ARM YOURSELF!

A Souvenir Programme
for the Public Opening of
The Royal Armouries
in Leeds
30th March 1996

The Royal Armouries museum in Leeds, boasted to be “Britain’s largest post-war (!) leisure development”, is the latest example of a burgeoning heritage industry. Not only does it promise to show us history as it really happened, but to bring history to life with the latest interactive technology, computer simulations and theatrical re-enactments. We will even see history in the making…. But in history as it really happened, the combatants did not spring back to life to share their ‘expert’ insights into fighting to the death. No matter how insistent this museum’s claims for the authenticity of its challenge to our senses, will we really see the blood and gaping wounds, hear the agonised cries of dying people and animals, smell the burning bodies or touch the fragments of a human existence mutilated beyond recognition? Invited to find out how we will fare in some of the most famous battles in history, the curators might just forget to tell us that we would probably have been killed or maimed. In history as it really happened, it was the poorly armed peasant, the conscripted worker and the terrorised civilian against whom the weapons on display were used, in wars which served, and continue to serve, their rulers’ interests.

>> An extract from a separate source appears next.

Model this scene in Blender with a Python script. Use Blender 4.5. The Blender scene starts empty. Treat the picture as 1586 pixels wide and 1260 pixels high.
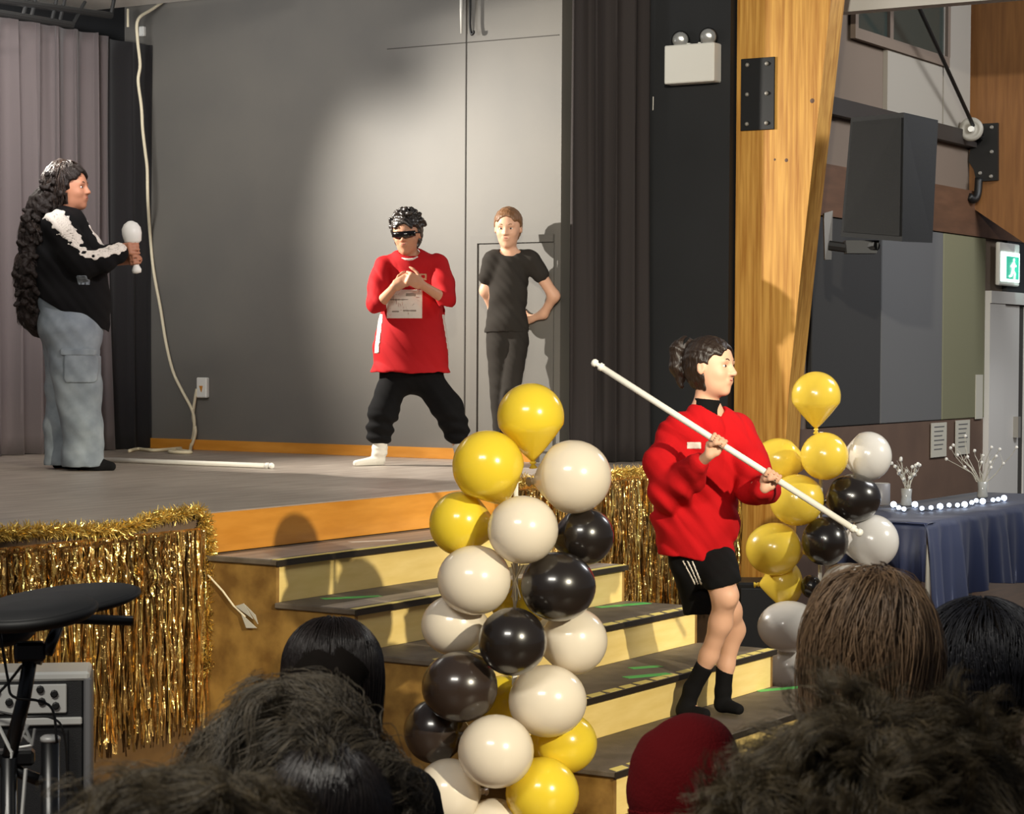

In this museum, the truth of past experience is sanitised, distorted and censored. What is recreated is not an impartial history, and what we are shown is not what really happened, but what has been selected and fabricated to conform to a particular ideological worldview; almost invariably this is now a capitalist one, the only ‘reality’ that is allowed to us, and the Royal Armouries museum is one of its cultural manifestations. What is nurtured there is nostalgia for a contrived ‘glorious’ era of order and hierarchy which serves those who, through defining the past, would seek to control the present and maintain their power into the future. Such thrilling demonstrations, in which we can be involved in events that changed the world, are no more than a theatrical distraction: a poor substitute for participating fully in our own lives and transforming their material conditions so that we can take control over our destinies, to make our own histories.

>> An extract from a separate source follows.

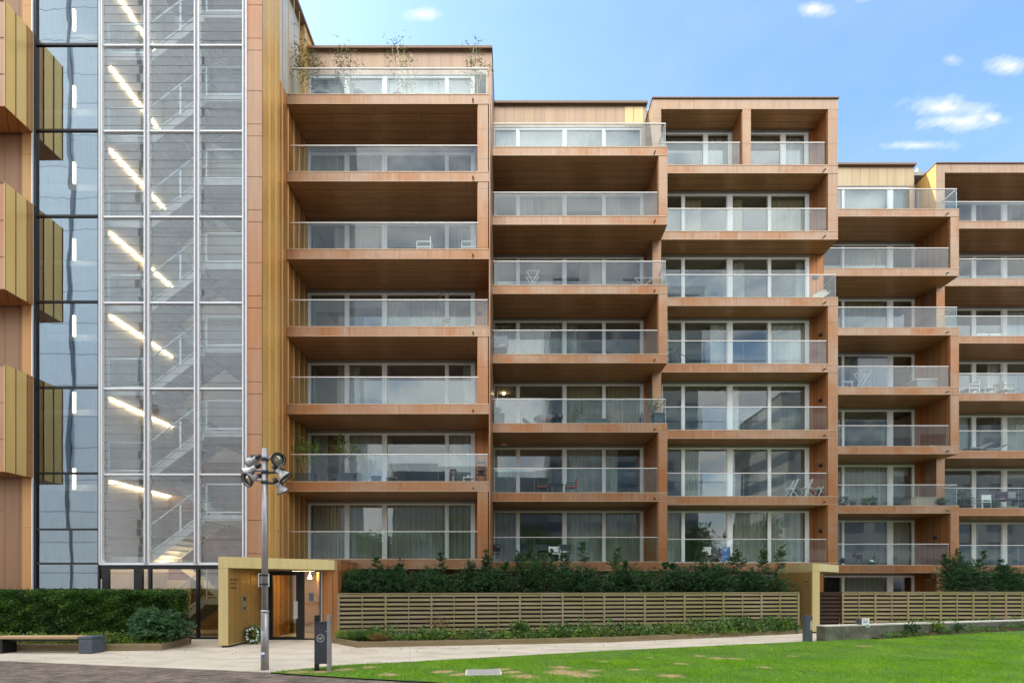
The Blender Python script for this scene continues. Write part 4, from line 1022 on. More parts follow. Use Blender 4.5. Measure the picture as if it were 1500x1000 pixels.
cover('ground_cover', bedc, 6000, .13, .07, .42, M['green'], 41, 'low green ground cover along the fence bed')
cover('ground_cover', bedc, 4000, .12, .065, .36, M['lime'], 42, 'pale green ground cover leaves along the fence bed')
cover('ground_cover', bedc, 3600, .07, .022, .46, M['dryleaf'], 43, 'dry brown stems and leaves along the fence bed')
cover('ground_cover', [(1.2,15.75,.14,.6),(6,16.8,.14,.6),(11,18.2,.14,.5)], 3200, .15, .075, .62, M['green'], 44, 'taller leafy plants against the fence')
cover('ground_cover', [(-16,13.75,.15,.5),(-10.4,13.8,.15,.4)], 4200, .09, .045, .36, M['lime'], 45, 'lime green plants between bench and hedge')
cover('ground_cover', [(-16,13.75,.15,.5),(-11.6,13.8,.15,.4)], 1800, .08, .03, .40, M['dryleaf'], 46, 'brown leaves between bench and hedge')
cover('ground_cover', [(12.7,15.85,.10,.3),(16,16.6,.2,.5),(19.6,17.45,.28,.6),(27,19.4,.4,.7)], 3000, .10, .045, .26, M['green'], 47, 'scattered plants below the retaining wall')
cover('ground_cover', [(13,15.95,.10,.3),(19.6,17.5,.26,.6),(27,19.4,.4,.7)], 2600, .07, .03, .10, M['dryleaf'], 48, 'fallen leaves below the retaining wall')
cover('ground_cover', [(13.5,16.75,.3,.4),(19,18.2,.3,.4),(25,19.6,.3,.4)], 3000, .10, .045, .40, M['green'], 49, 'low plants behind the concrete coping')
def tuft(xp, yp, d, r, h, n, mat, seed, label):
    cx = px(xp, d); t = thing('grass_tuft', (cx, d, .14), label, 'ornamental grass', 'grass tufts in the fence bed')
    rng = np.random.default_rng(seed); a = rng.uniform(0, 2*np.pi, n); q = np.sqrt(rng.uniform(0, 1, n))
    p = np.column_stack([cx+r*.35*q*np.cos(a), d+r*.25*q*np.sin(a), np.full(n, .13)])
    dd = np.column_stack([np.cos(a)*q*1.1, np.sin(a)*q*.9, np.full(n, .9)])+rng.normal(size=(n,3))*.15
    obj('blades', leaves(p, dd, h, .014, rng), mat, t)
tuft(523, 930, 14.75, .5, .40, 700, M['green'], 61, 'mid green grass tuft at the angled corner of the timber edging')
tuft(547, 930, 14.75, .42, .36, 600, M['lime'], 62, 'bright green grass tuft second from the corner of the timber edging')
tuft(505, 930, 15.1, .4, .34, 500, M['lime'], 63, 'small grass tuft against the left end of the slatted fence')
tuft(555, 940, 14.33, .36, .30, 520, M['dryleaf'], 64, 'straw coloured grass tuft spilling over the timber edging')
def leafy(name, xp, d, z, r, h, n, mat, seed, label, L_=.13, W_=.06, group='broad leaved plants'):
    cx = px(xp, d); t = thing(name, (cx, d, z), label, 'plant', group)
    obj('foliage', clump(cx, d, z+h*.55, r, r*.7, h*.5, n, L_, W_, seed, .2), mat, t)
    b = MB()
    for q in range(5): b.tube((cx, d, z-.02), (cx+r*.6*math.cos(q*1.26), d+r*.4*math.sin(q*1.26), z+h*.75), .01, .004, 5)
    obj('stem', b, M['bark'], t)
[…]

One of the purposes of this museum is to encourage a fascination with the very profitable technology of killing; to present war as a corporate pageant of colourful, fast and exciting images, as slick as an inter-active arcade game, as friendly as the smiling tour guide. War has never been so much fun! As a form of entertainment in itself, we will be able to consume hi-tech military information – all of the mouth-watering statistics on the latest armaments – whilst being deceived into believing lies about non-lethal ‘smart weapons’ and ‘people-friendly’ bombs. But behind its state-of-the-art-of-war computer simulations and its theme-park historical re-enactments there lurks the same old message of obedience to authority, whether of feudal lord, monarch, nation, state or global corporation.

Militarism, celebrated in this museum, is the state’s way of ensuring that there is always a standing army in readiness to extend and protect its economic and territorial interests. It is the dehumanisation of military discipline, the process of uniformity and indoctrination which turns people into killing machines that will unquestioningly obey any order, that will serve any authority. This conditioning is comparable to the way in which our individuality is constrained by the work ethic, for the benefit of those who would govern our lives and profit from our labour. From factory fodder to cannon fodder is a short step; on the field of battle as in the world of work, people are no more than expendable units. But only cabbages stand in rows. The human spirit will always tend to break ranks and rebel!

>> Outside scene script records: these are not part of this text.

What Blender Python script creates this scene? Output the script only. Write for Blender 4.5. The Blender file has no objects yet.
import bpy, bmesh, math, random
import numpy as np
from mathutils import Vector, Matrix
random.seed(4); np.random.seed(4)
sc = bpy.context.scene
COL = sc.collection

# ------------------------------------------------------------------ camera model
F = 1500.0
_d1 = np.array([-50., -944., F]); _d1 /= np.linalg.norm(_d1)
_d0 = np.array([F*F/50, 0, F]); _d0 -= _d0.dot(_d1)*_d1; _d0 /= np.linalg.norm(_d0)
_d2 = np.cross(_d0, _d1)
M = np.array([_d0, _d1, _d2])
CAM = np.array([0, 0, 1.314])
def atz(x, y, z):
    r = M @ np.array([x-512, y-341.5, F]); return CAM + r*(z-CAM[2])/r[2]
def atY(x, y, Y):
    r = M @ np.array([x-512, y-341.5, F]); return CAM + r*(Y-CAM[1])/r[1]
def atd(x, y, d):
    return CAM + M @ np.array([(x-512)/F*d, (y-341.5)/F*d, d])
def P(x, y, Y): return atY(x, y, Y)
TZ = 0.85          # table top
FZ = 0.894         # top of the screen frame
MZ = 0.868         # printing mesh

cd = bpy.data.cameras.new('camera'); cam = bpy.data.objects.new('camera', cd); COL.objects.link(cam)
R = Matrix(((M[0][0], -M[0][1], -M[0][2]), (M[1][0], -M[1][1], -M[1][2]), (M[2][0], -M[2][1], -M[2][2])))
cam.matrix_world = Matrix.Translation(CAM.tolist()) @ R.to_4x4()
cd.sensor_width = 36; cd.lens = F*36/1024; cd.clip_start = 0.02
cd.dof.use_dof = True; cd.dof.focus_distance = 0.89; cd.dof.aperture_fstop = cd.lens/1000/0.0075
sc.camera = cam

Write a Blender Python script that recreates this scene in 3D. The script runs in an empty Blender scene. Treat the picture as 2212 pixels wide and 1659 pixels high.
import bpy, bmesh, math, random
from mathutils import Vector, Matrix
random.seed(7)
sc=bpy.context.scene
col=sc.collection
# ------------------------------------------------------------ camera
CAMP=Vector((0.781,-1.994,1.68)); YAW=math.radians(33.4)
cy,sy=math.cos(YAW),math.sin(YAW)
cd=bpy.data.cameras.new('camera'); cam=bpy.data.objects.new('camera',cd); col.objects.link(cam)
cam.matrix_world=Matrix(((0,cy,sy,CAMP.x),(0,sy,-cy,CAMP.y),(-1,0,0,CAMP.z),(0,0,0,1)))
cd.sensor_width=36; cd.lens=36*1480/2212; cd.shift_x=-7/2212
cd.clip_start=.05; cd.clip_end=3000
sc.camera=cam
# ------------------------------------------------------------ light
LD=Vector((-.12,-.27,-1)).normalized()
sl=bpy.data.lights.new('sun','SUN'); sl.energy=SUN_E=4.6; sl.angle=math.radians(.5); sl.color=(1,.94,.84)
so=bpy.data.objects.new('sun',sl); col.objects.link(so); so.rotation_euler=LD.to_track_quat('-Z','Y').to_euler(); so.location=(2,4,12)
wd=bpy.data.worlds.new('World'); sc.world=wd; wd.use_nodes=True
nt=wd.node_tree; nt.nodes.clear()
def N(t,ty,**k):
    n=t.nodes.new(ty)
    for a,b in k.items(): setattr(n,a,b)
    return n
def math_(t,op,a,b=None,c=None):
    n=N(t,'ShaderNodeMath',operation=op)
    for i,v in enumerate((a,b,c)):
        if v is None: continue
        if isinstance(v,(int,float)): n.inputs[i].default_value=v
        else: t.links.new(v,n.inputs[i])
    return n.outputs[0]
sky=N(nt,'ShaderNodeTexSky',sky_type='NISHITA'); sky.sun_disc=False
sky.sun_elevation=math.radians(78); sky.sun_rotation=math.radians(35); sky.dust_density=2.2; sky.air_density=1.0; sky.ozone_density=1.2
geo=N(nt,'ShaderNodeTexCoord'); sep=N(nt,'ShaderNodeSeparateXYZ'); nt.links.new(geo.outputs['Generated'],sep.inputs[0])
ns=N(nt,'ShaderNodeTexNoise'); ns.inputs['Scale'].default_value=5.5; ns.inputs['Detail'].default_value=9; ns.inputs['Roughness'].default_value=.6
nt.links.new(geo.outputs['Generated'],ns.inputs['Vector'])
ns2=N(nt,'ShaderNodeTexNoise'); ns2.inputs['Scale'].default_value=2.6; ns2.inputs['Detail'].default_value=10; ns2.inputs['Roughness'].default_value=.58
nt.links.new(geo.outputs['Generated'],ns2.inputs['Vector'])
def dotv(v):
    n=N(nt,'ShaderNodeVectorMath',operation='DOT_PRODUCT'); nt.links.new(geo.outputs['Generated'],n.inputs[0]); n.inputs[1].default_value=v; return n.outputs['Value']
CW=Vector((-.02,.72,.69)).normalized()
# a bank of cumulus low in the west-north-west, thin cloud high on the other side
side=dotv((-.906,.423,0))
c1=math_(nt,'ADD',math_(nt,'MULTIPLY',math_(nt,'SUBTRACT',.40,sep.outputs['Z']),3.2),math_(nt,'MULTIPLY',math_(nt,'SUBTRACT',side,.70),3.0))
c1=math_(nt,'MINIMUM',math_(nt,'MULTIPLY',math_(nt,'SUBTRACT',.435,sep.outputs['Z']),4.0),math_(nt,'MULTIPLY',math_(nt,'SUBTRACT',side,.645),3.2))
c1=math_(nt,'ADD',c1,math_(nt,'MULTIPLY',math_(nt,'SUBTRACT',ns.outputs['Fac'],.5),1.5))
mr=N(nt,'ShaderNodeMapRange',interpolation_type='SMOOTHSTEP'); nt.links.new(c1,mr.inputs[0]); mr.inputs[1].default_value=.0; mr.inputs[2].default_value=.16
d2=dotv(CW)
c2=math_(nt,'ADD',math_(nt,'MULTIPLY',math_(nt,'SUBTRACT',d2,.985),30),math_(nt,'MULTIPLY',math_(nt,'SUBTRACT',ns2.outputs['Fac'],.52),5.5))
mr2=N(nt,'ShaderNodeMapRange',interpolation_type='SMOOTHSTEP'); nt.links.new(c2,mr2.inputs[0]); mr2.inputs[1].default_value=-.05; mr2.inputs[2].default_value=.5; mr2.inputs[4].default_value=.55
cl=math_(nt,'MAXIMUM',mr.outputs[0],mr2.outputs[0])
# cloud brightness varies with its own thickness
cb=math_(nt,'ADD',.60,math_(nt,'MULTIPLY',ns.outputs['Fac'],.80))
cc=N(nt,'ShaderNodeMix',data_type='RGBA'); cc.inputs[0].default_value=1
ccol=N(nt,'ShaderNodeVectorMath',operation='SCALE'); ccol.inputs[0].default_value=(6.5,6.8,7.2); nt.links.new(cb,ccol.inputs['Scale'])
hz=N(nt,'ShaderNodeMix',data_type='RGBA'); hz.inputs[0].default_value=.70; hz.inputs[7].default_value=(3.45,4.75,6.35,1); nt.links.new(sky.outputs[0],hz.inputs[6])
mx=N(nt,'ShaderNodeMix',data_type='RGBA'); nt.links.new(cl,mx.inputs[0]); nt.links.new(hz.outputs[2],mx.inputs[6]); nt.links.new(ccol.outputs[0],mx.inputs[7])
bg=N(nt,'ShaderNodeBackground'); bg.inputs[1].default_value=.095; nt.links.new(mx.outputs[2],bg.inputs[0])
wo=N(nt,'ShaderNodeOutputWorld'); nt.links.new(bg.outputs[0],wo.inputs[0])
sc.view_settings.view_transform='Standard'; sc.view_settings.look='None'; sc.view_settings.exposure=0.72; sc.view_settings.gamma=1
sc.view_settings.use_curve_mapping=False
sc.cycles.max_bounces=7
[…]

We are not pacifists and we reject the mystical idealism of non-violence. We do not condemn anyone who fights for freedom and social justice; indeed, we applaud those who take up arms against their oppressors. So, will this museum tell us anything about the fierce wars between classes, the armed insurrections, and the ideas of revolutionary hope which have inspired and continue to inspire them? Such insurrectionary struggles cannot be imprisoned in the past, and their history, so often ignored or suppressed, is our history; it will not be found in a museum, nor can it ever be tamed and confined in curatorial displays. Or, true to its purpose and patronage, will the Royal Armouries teach only about national wars between competing states, encouraging us to identify with their patriotism and their propaganda? And even on these corpse-strewn ‘fields of honour’, will we hear the rebellious voices of the those who will die for neither God nor Master, of those who refuse to fight, of the insubordinate conscript, the mutineer, the deserter? In the museum’s computer simulations and recreations of battles, we doubt very much that an option to disobey will be available to us even as a false choice.

So, before you walk through the hall of steel and into the war galleries to look at the weaponry on display, before you are drawn to participate in its illusions, arm yourself with doubt and a few awkward questions, and you might see more than is reflected in the highly-polished armour and video screens. Decide for yourself whose ‘heritage’ and whose ‘history’ you are being shown.